Would you repeat the listing exactly but omit every picture?

>>>>

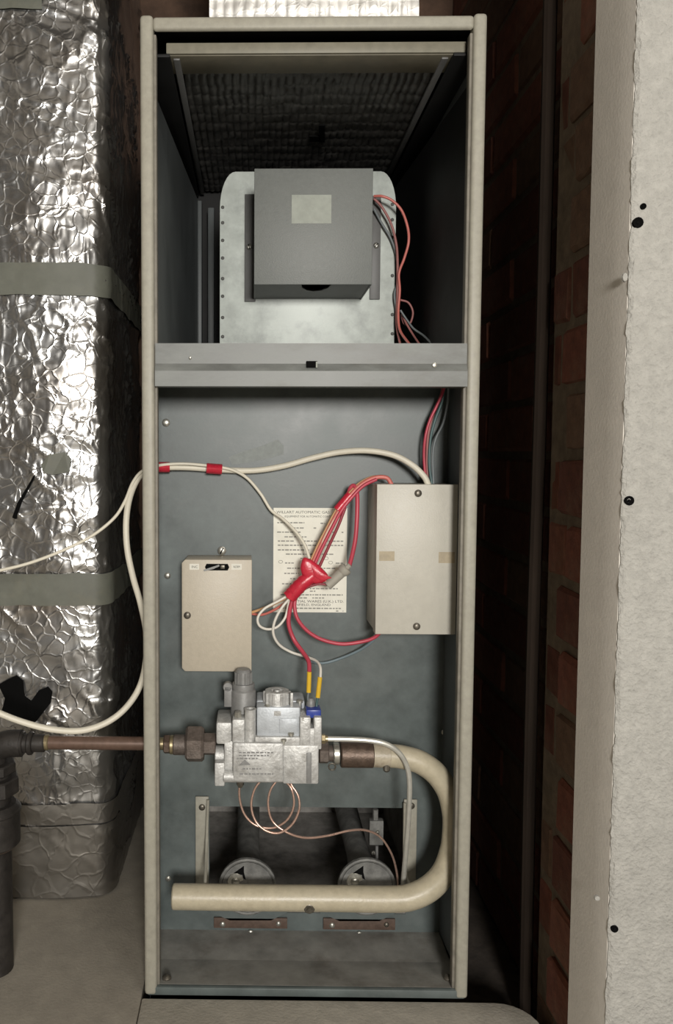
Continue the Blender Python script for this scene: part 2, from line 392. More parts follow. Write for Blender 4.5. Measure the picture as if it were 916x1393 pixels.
# left return of the opening, header and the room behind the camera
slab('wall_front_left', box(ROOM['x0'], -.60, YFRONT, YREV, -.06, ROOM['zc']), 'room_wall', 'plain wall left of the cupboard opening', 'wall')
slab('wall_header', box(-.60, XB+.004, YFRONT, YREV, 1.55, ROOM['zc']), 'room_wall', 'wall above the cupboard opening', 'wall')
slab('wall_room_left', box(ROOM['x0']-.05, ROOM['x0'], ROOM['y0'], YREV, -.06, ROOM['zc']), 'room_wall', 'left wall of the room', 'wall')
slab('wall_room_right', box(ROOM['x1'], ROOM['x1']+.05, ROOM['y0'], YREV, -.06, ROOM['zc']), 'room_wall', 'right wall of the room', 'wall')
slab('reflect_panel_1', box(ROOM['x0']+.02, -.30, ROOM['y0'], ROOM['y0']+.04, 0, 2.0, .004), 'reflect_dark', 'unseen dark panel added for the foil duct to reflect', 'door')  # unseen, added so the flat foil front mirrors something dark
slab('wall_room_back', box(ROOM['x0']-.05, ROOM['x1']+.05, ROOM['y0']-.05, ROOM['y0'], -.06, ROOM['zc']), 'room_wall', 'wall of the room facing the cupboard', 'wall')
slab('ceiling_room', box(ROOM['x0']-.05, ROOM['x1']+.05, ROOM['y0']-.05, YREV, ROOM['zc'], ROOM['zc']+.05), 'room_wall', 'pale ceiling of the room', 'ceiling')

# ================================================================ CABINET
cab = thing('furnace_cabinet', 'tall open grey and cream metal warm air furnace cabinet', 'furnace', (W/2, DP/2, 0))
SW = .0158
def stile(xa, xb, inner):
    s = 1 if inner > 0 else -1
    bm = box(xa, xb, -.002, .020, .002, H, .0045, 3)
    return bm
obj('stile', stile(0, SW, 1), 'cream_paint', cab, label='left upright edge of the cabinet frame')
obj('stile', stile(W-SW, W, -1), 'cream_paint', cab, label='right upright edge of the cabinet frame')
obj('stile_lip', box(SW-.001, SW+.0032, .004, .016, .012, H-.02, .0015), 'lip_dirty', cab)
obj('stile_lip', box(W-SW-.0034, W-SW+.001, .004, .016, .012, H-.02, .0015), 'lip_dirty', cab)
zt = at(420, 40, 0).z
obj('top_rail', box(SW-.0005, W-SW+.0005, -.001, .007, zt, H-.002, .004, 3), 'cream_paint', cab)
obj('side_panel', box(.001, .0035, .018, DP, .002, H-.001), 'grey_liner', cab)
obj('side_panel', box(W-.0035, W-.001, .018, DP, .002, H-.001), 'grey_liner', cab)
obj('bounce_skin', box(-.0006, .0009, .019, DP, .002, H-.001), 'cream_paint', cab)  # unseen sheet added in cream to brighten the duct's side face
obj('bounce_skin', box(W-.0009, W+.0006, .019, DP, .002, H-.001), 'grey_liner', cab)  # unseen, coloured grey so less light bounces onto the bricks
obj('back_panel', box(.001, W-.001, DP, DP+.003, .002, H-.001), 'black_metal_and_shade', cab)
obj('top_panel', box(.001, W-.001, .018, DP, H-.004, H-.001), 'black_metal_and_shade', cab)
# blower compartment liner (side wall with folded rear edges)
ZD = at(420, 500, 0).z
xl = at(268, 380, .50).x
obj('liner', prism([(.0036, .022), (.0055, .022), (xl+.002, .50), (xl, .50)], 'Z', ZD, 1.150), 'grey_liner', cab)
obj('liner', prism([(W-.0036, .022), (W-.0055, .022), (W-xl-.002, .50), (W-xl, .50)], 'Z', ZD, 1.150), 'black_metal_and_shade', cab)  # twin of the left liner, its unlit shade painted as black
xp0, xp1, xp2 = at(269, 380, .505).x, at(281, 380, .505).x, at(283, 380, .53).x
obj('liner_flange', box(xp0-.001, xp0+.008, .500, .520, ZD, 1.150, .002), 'grey_liner', cab)
obj('liner_flange', box(xp2, xp2+.012, .525, .545, ZD, 1.145, .002), 'grey_liner', cab)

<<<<

▶ _TASK RESULT_:
Continue the Blender Python script for this scene: part 2, from line 392. More parts follow. Write for Blender 4.5. Measure the picture as if it were 916x1393 pixels.
# left return of the opening, header and the room behind the camera
slab('wall_front_left', box(ROOM['x0'], -.60, YFRONT, YREV, -.06, ROOM['zc']), 'room_wall', 'plain wall left of the cupboard opening', 'wall')
slab('wall_header', box(-.60, XB+.004, YFRONT, YREV, 1.55, ROOM['zc']), 'room_wall', 'wall above the cupboard opening', 'wall')
slab('wall_room_left', box(ROOM['x0']-.05, ROOM['x0'], ROOM['y0'], YREV, -.06, ROOM['zc']), 'room_wall', 'left wall of the room', 'wall')
slab('wall_room_right', box(ROOM['x1'], ROOM['x1']+.05, ROOM['y0'], YREV, -.06, ROOM['zc']), 'room_wall', 'right wall of the room', 'wall')
slab('reflect_panel_1', box(ROOM['x0']+.02, -.30, ROOM['y0'], ROOM['y0']+.04, 0, 2.0, .004), 'reflect_dark', 'unseen dark panel added for the foil duct to reflect', 'door')  # unseen, added so the flat foil front mirrors something dark
slab('wall_room_back', box(ROOM['x0']-.05, ROOM['x1']+.05, ROOM['y0']-.05, ROOM['y0'], -.06, ROOM['zc']), 'room_wall', 'wall of the room facing the cupboard', 'wall')
slab('ceiling_room', box(ROOM['x0']-.05, ROOM['x1']+.05, ROOM['y0']-.05, YREV, ROOM['zc'], ROOM['zc']+.05), 'room_wall', 'pale ceiling of the room', 'ceiling')

# ================================================================ CABINET
cab = thing('furnace_cabinet', 'tall open grey and cream metal warm air furnace cabinet', 'furnace', (W/2, DP/2, 0))
SW = .0158
def stile(xa, xb, inner):
    s = 1 if inner > 0 else -1
    bm = box(xa, xb, -.002, .020, .002, H, .0045, 3)
    return bm
obj('stile', stile(0, SW, 1), 'cream_paint', cab, label='left upright edge of the cabinet frame')
obj('stile', stile(W-SW, W, -1), 'cream_paint', cab, label='right upright edge of the cabinet frame')
obj('stile_lip', box(SW-.001, SW+.0032, .004, .016, .012, H-.02, .0015), 'lip_dirty', cab)
obj('stile_lip', box(W-SW-.0034, W-SW+.001, .004, .016, .012, H-.02, .0015), 'lip_dirty', cab)
zt = at(420, 40, 0).z
obj('top_rail', box(SW-.0005, W-SW+.0005, -.001, .007, zt, H-.002, .004, 3), 'cream_paint', cab)
obj('side_panel', box(.001, .0035, .018, DP, .002, H-.001), 'grey_liner', cab)
obj('side_panel', box(W-.0035, W-.001, .018, DP, .002, H-.001), 'grey_liner', cab)
obj('bounce_skin', box(-.0006, .0009, .019, DP, .002, H-.001), 'cream_paint', cab)  # unseen sheet added in cream to brighten the duct's side face
obj('bounce_skin', box(W-.0009, W+.0006, .019, DP, .002, H-.001), 'grey_liner', cab)  # unseen, coloured grey so less light bounces onto the bricks
obj('back_panel', box(.001, W-.001, DP, DP+.003, .002, H-.001), 'black_metal_and_shade', cab)
obj('top_panel', box(.001, W-.001, .018, DP, H-.004, H-.001), 'black_metal_and_shade', cab)
# blower compartment liner (side wall with folded rear edges)
ZD = at(420, 500, 0).z
xl = at(268, 380, .50).x
obj('liner', prism([(.0036, .022), (.0055, .022), (xl+.002, .50), (xl, .50)], 'Z', ZD, 1.150), 'grey_liner', cab)
obj('liner', prism([(W-.0036, .022), (W-.0055, .022), (W-xl-.002, .50), (W-xl, .50)], 'Z', ZD, 1.150), 'black_metal_and_shade', cab)  # twin of the left liner, its unlit shade painted as black
xp0, xp1, xp2 = at(269, 380, .505).x, at(281, 380, .505).x, at(283, 380, .53).x
obj('liner_flange', box(xp0-.001, xp0+.008, .500, .520, ZD, 1.150, .002), 'grey_liner', cab)
obj('liner_flange', box(xp2, xp2+.012, .525, .545, ZD, 1.145, .002), 'grey_liner', cab)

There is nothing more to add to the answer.